The schedule trigger in the workflow is the bit people miss when they switch from a Git-source Pages setup to a CI-driven one.

If you write a post with a future date: in the frontmatter (handy for queueing things), Hugo will not include it in the build until the build time passes that date. With Git-source Pages, the site only ever rebuilds on a push, so a scheduled post would sit invisible until the next commit went in.

The cron line in the workflow fixes that. Once a day, at 06:05 UTC (just after midnight UK in winter, just after 1am in summer), the workflow runs with no code changes and rebuilds the site. Any post whose date has now passed is included in the new build.

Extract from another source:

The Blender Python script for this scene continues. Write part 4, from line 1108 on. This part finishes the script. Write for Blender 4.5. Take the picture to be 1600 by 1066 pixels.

workflow_dispatch: is also there so I can manually fire a deploy from the Gitea UI if I need to, without pushing a dummy commit.

Worth saying out loud what changed.

The old workflow had Gitea push-mirror to a GitHub repo, then Cloudflare Pages watched the GitHub repo for changes and built there. Three systems, two tokens (GitHub PAT for the mirror, and whatever auth Cloudflare used to talk to GitHub), and a GitHub account in the loop you did not really need.

This new flow has Gitea Actions run the Hugo build on your own runner and push the built site to Cloudflare directly via wrangler. One repo, one token, no GitHub.

The trade-off is that you now own the runner. If your runner is offline, no deploy. With the old setup the build happened on Cloudflare’s infrastructure so you did not have to think about it. For a personal site that is usually fine, a self-hosted runner is cheap and stable, and you get to control the Hugo version and any system tools the build needs.

That is the whole setup. One workflow file, two secrets, one Pages project. Every push to main or dev deploys. A nightly cron picks up scheduled posts. No mirror, no GitHub.

If you are still on the GitHub mirror setup, this is a straight swap. Delete the push mirror in Gitea, drop in the workflow file, add the secrets, and the next push deploys.

The Cloudflare Pages direct upload docs and the wrangler pages deploy reference cover everything wrangler does under the hood if you want to dig further.